When I was a teenager, I would spend hours wondering what God wanted me to do with my life.
Where should I go to college?
What should I study?
What sort of job should I get?
Would I get married?
And my favorite (also the scariest) question to think about . . . who would I marry?
I used to have the idea that only teenagers wondered about God’s will for their lives. Kind of like once you become an adult—and especially a parent—you already have the whole “life” thing mapped out.
As I grow older, however, I find myself daily asking the Lord to teach me his will and ways. Becoming a parent has only increased my desperation to know what God wants for me as a mother to four of his children. Currently, my husband and I are praying about relocating to a place where Jonathan can serve as a senior pastor. So I’m not only asking God for wisdom to know His will in daily choices, but also in what some would call “life-altering” choices as well.
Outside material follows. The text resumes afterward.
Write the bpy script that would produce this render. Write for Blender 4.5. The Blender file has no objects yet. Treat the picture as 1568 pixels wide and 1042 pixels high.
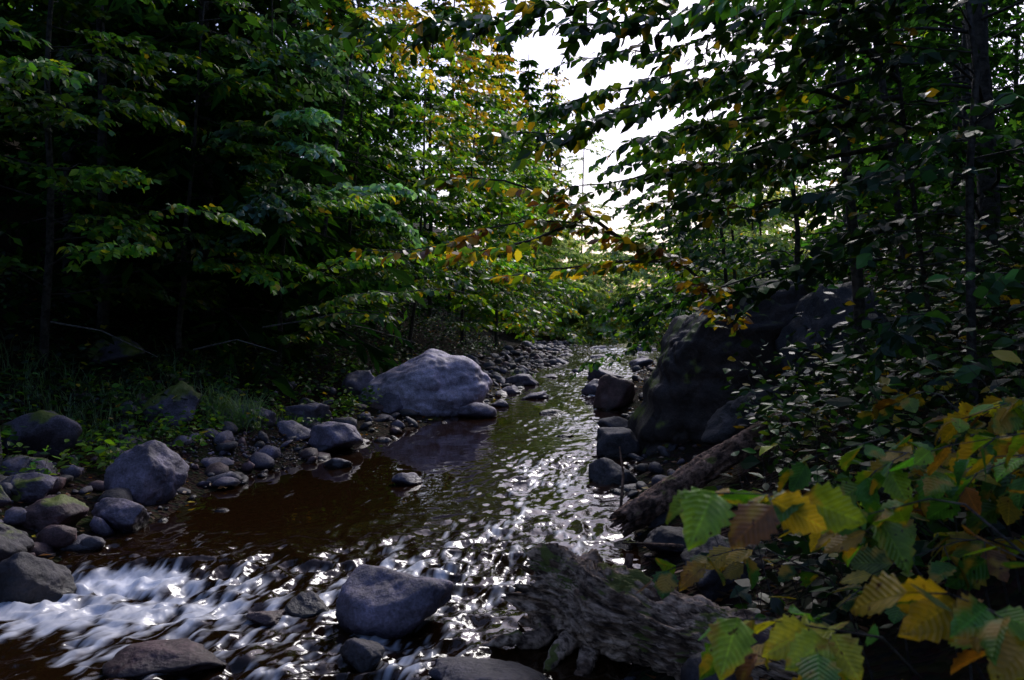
import bpy, math, numpy as np
from mathutils import Vector
import bmesh
rng=np.random.default_rng(7)
scene=bpy.context.scene
scene.view_settings.view_transform='Standard'
scene.view_settings.look='None'
scene.view_settings.exposure=0
UP=np.array([0,0,1.0])
def nz(v):
    v=np.asarray(v,float); return v/np.maximum(np.linalg.norm(v,axis=-1,keepdims=True),1e-9)
# ---------- noise ----------
def hsh(i,j,k,s):
    h=(i*374761393+j*668265263+k*2147483647+s*974634777)&0xffffffff
    h=((h^(h>>13))*1274126177)&0xffffffff
    h=((h^(h>>16))*2246822519)&0xffffffff
    return ((h^(h>>15))&0xffffff)/float(0xffffff)*2-1
def vn(p,s=0):
    p=np.asarray(p,float); f=np.floor(p); i=f.astype(np.int64); u=p-f; u=u*u*u*(u*(u*6-15)+10)
    r=0
    for a in (0,1):
        for b in (0,1):
            for c in (0,1):
                w=(u[...,0] if a else 1-u[...,0])*(u[...,1] if b else 1-u[...,1])*(u[...,2] if c else 1-u[...,2])
                r=r+w*hsh(i[...,0]+a,i[...,1]+b,i[...,2]+c,s)
    return r
def fbm(p,o=4,s=0,g=.5):
    r=0;a=1
    for k in range(o):
        r=r+a*vn(np.asarray(p)*2**k+k*7.3,s+k); a*=g
    return r
# ---------- stream layout (metres; x right, y upstream, z up, water at 0) ----------
_ys=np.array([-40,-10,0,3,4.6,6.7,9,12.2,15,19,26,35,45,60,90,250.])
_cs=np.array([-20,-8,-3.5,-1.7,-1.15,-.95,-.5,.35,.75,1.4,2.9,4.4,6,8.6,14,40])
_ws=np.array([2.5,2.5,2.2,2.1,1.95,1.9,1.9,1.55,1.1,1.25,1.4,1.8,1.6,1.6,2,2])
_yy=np.arange(-40,250,.25)
def _sm(a):
    k=np.exp(-np.linspace(-2,2,13)**2); k/=k.sum()
    e=np.pad(np.interp(_yy,_ys,a),6,mode='edge'); return np.convolve(e,k,'valid')
_c=_sm(_cs); _w=_sm(_ws)
def cc(y): return np.interp(y,_yy,_c)
def ww(y): return np.interp(y,_yy,_w)
def H(x,y):
    x=np.asarray(x,float); y=np.asarray(y,float)
    c=cc(y); w=ww(y); u=(x-c)/w
    ext=np.clip(y-24,0,200)*.13
    sl=np.maximum((c-w)-x,0); sr=np.maximum(x-(c+w),0)
    z=np.where(np.abs(u)<1,-.32*(1-u*u)-.02,0)
    sl2=np.maximum(sl-1.7-ext,0); sr2=np.maximum(sr-ext,0)
    z=z+np.minimum(sl,1.7+ext)*.12+ np.minimum(sl2,3)*.42+np.clip(sl2-3,0,60)*.5
    z=z+np.minimum(sr,ext)*.1+np.minimum(sr2,1.2)*.4+np.clip(sr2-1.2,0,50)*.6
    n=fbm(np.stack([x*.35,y*.35,x*0],-1),4,3)
    am=np.clip((sl+sr)*.25,0.02,1.2)
    z=z+n*am*.35+.03*fbm(np.stack([x*3,y*3,x*0],-1),2,9)
    z=z+np.clip(y-70,0,200)*.05
    return z
# ---------- materials ----------
def mat(name):
    m=bpy.data.materials.new(name); m.use_nodes=True; nt=m.node_tree
    for n in list(nt.nodes): nt.nodes.remove(n)
    return m,nt
def N(nt,t,**kw):
    n=nt.nodes.new(t)
    for k,v in kw.items():
        if k in n.inputs.keys(): n.inputs[k].default_value=v
        else: setattr(n,k,v)
    return n
def ramp(nt,stops):
    r=nt.nodes.new('ShaderNodeValToRGB'); e=r.color_ramp.elements
    while len(e)<len(stops): e.new(.5)
    for i,(p,c) in enumerate(stops): e[i].position=p; e[i].color=(*c,1) if len(c)==3 else c
    return r
def mixc(nt,mode='MIX'):
    n=nt.nodes.new('ShaderNodeMix'); n.data_type='RGBA'; n.blend_type=mode; return n
def leaf_material(name,trans=.4,rough=.42,veins=False,spec=.45):
    m,nt=mat(name); L=nt.links.new
    out=N(nt,'ShaderNodeOutputMaterial'); at=N(nt,'ShaderNodeAttribute',attribute_name='Col')
    col=at.outputs['Color']
    p=N(nt,'ShaderNodeBsdfPrincipled'); p.inputs['Roughness'].default_value=rough; p.inputs['Specular IOR Level'].default_value=spec
    if veins:
        ge=N(nt,'ShaderNodeNewGeometry')
        no=N(nt,'ShaderNodeTexNoise'); no.inputs['Scale'].default_value=28; no.inputs['Detail'].default_value=3
        L(ge.outputs['Position'],no.inputs['Vector'])
        r=ramp(nt,[(.3,(.6,.62,.55)),(.7,(1.35,1.25,1.1))]); L(no.outputs['Fac'],r.inputs['Fac'])
        mx=mixc(nt,'MULTIPLY'); mx.inputs['Factor'].default_value=1; L(col,mx.inputs['A']); L(r.outputs['Color'],mx.inputs['B']); col=mx.outputs['Result']
        uv=N(nt,'ShaderNodeAttribute',attribute_name='leafuv')
        sx=N(nt,'ShaderNodeSeparateXYZ'); L(uv.outputs['Vector'],sx.inputs[0])
        ab=N(nt,'ShaderNodeMath',operation='ABSOLUTE'); L(sx.outputs['Y'],ab.inputs[0])
        sb=N(nt,'ShaderNodeMath',operation='SUBTRACT'); L(sx.outputs['X'],sb.inputs[0]); L(ab.outputs[0],sb.inputs[1])
        ml=N(nt,'ShaderNodeMath',operation='MULTIPLY'); L(sb.outputs[0],ml.inputs[0]); ml.inputs[1].default_value=58
        si=N(nt,'ShaderNodeMath',operation='SINE'); L(ml.outputs[0],si.inputs[0])
        r2=ramp(nt,[(.8,(1,1,1)),(1,(.72,.75,.6))]); L(si.outputs[0],r2.inputs['Fac'])
        r3=ramp(nt,[(0,(1.5,1.5,1.2)),(.03,(1,1,1))]); L(ab.outputs[0],r3.inputs['Fac'])
        m2=mixc(nt,'MULTIPLY'); m2.inputs['Factor'].default_value=1; L(col,m2.inputs['A']); L(r2.outputs['Color'],m2.inputs['B'])
        m3=mixc(nt,'MULTIPLY'); m3.inputs['Factor'].default_value=1; L(m2.outputs['Result'],m3.inputs['A']); L(r3.outputs['Color'],m3.inputs['B'])
        n2=N(nt,'ShaderNodeTexNoise'); n2.inputs['Scale'].default_value=14; L(ge.outputs['Position'],n2.inputs['Vector'])
        r4=ramp(nt,[(.52,(0,0,0)),(.64,(1,1,1))]); L(n2.outputs['Fac'],r4.inputs['Fac'])
        m4=mixc(nt); L(r4.outputs['Color'],m4.inputs['Factor']); L(m3.outputs['Result'],m4.inputs['A']); m4.inputs['B'].default_value=(.42,.26,.03,1)
        n5=N(nt,'ShaderNodeTexNoise'); n5.inputs['Scale'].default_value=55; L(ge.outputs['Position'],n5.inputs['Vector'])
        r5=ramp(nt,[(.66,(1,1,1)),(.71,(.25,.13,.06))]); L(n5.outputs['Fac'],r5.inputs['Fac'])
        m6=mixc(nt,'MULTIPLY'); m6.inputs['Factor'].default_value=1; L(m4.outputs['Result'],m6.inputs['A']); L(r5.outputs['Color'],m6.inputs['B'])
        col=m6.outputs['Result']
        bp=N(nt,'ShaderNodeBump'); bp.inputs['Strength'].default_value=.4; bp.inputs['Distance'].default_value=.002; L(si.outputs[0],bp.inputs['Height']); L(bp.outputs[0],p.inputs['Normal'])
    L(col,p.inputs['Base Color'])
    t=N(nt,'ShaderNodeBsdfTranslucent')
    m5=mixc(nt,'MULTIPLY'); m5.inputs['Factor'].default_value=1; L(col,m5.inputs['A']); m5.inputs['B'].default_value=(2.2,2.1,.65,1); L(m5.outputs['Result'],t.inputs['Color'])
    ms=N(nt,'ShaderNodeMixShader'); ms.inputs[0].default_value=trans; L(p.outputs[0],ms.inputs[1]); L(t.outputs[0],ms.inputs[2]); L(ms.outputs[0],out.inputs[0])
    return m
M_leaf=leaf_material('leaf_green'); M_leafdark=leaf_material('leaf_shade',.22); M_leafnear=leaf_material('leaf_near',.35,.45,True)
def far_leaf():
    m,nt=mat('leaf_far'); L=nt.links.new
    out=N(nt,'ShaderNodeOutputMaterial'); at=N(nt,'ShaderNodeAttribute',attribute_name='Col')
    d=N(nt,'ShaderNodeBsdfDiffuse'); L(at.outputs['Color'],d.inputs['Color'])
    t=N(nt,'ShaderNodeBsdfTranslucent'); m5=mixc(nt,'MULTIPLY'); m5.inputs['Factor'].default_value=1; L(at.outputs['Color'],m5.inputs['A']); m5.inputs['B'].default_value=(2,1.9,.8,1); L(m5.outputs['Result'],t.inputs['Color'])
    ms=N(nt,'ShaderNodeMixShader'); ms.inputs[0].default_value=.45; L(d.outputs[0],ms.inputs[1]); L(t.outputs[0],ms.inputs[2]); L(ms.outputs[0],out.inputs[0]); return m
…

My thoughts have turned lately to this question that first troubled me through my teen years:
How can I know God’s will for my life?
Here are four biblical principles that have been bedrocks for me during this time:
God can use people around me to offer biblical counsel.
I am thankful for the countless times God has guided me through wise counselors in my local church. Sometimes God has used the (painful) ministry of confrontation. Other times friends encourage me by sharing ways God has guided them in the past. When I humbly submit myself to those around me, I am able to benefit from the wisdom God has given them.
“Where there is no guidance, a people falls, but in an abundance of counselors, there is safety” (Proverbs 11:14).
God’s will for me may be wildly different from my current plans and desires.
We’ve all heard stories of people who always wanted to live in a certain location and now they’re serving right where they always wanted to be. But that’s not always the case. God’s will for Jesus was that he suffer for the sins of the world. Jesus, in complete obedience, lovingly obeyed his Father, despite his prayer that God “remove this cup” from him.
May my prayer be the same as Jesus’s words: “not my will, but yours, be done” (Luke 22:42).
If I am proud and convinced my way is best, I blind myself to God’s leading.
It is impossible to lead a proud person because they are convinced they know the way. I recently finished reading Absolute Surrender and was struck by this quote:
“How often we ask, “How can a person know the will of God?”
And people want when they are in perplexity to pray very earnestly that God should answer them at once.
But God can only reveal his will to a heart that is humble and tender and empty.”– Absolute Surrender by Andrew Murray –
How easily I can convince myself that I am right and everyone else is wrong. When I’m convinced my way is best, I will not listen to any other opinions—not even God’s. In order to be led, we must first be a humble follower.
“He leads the humble in what is right, and teaches the humble his way” (Psalm 25:9).
The only way to know God’s will is to have a close relationship with him through his Word and prayer.
I can receive wrong counsel from others.
My desires may lead me astray.
But God’s Word and the Holy Spirit will never mislead me.
“Many are the plans in the mind of a man, but it is the purpose of the LORD that will stand” (Proverbs 19:21).
“Your word is a lamp to my feet and a light to my path” (Psalm 119:105).
“I will instruct you and teach you in the way you should go; I will counsel you with my eye upon you.” (Psalm 32:8).
May God give us grace to humbly and earnestly seek him.
May we respond in obedience to his direction.
“You will seek me and find me, when you seek me with all your heart.”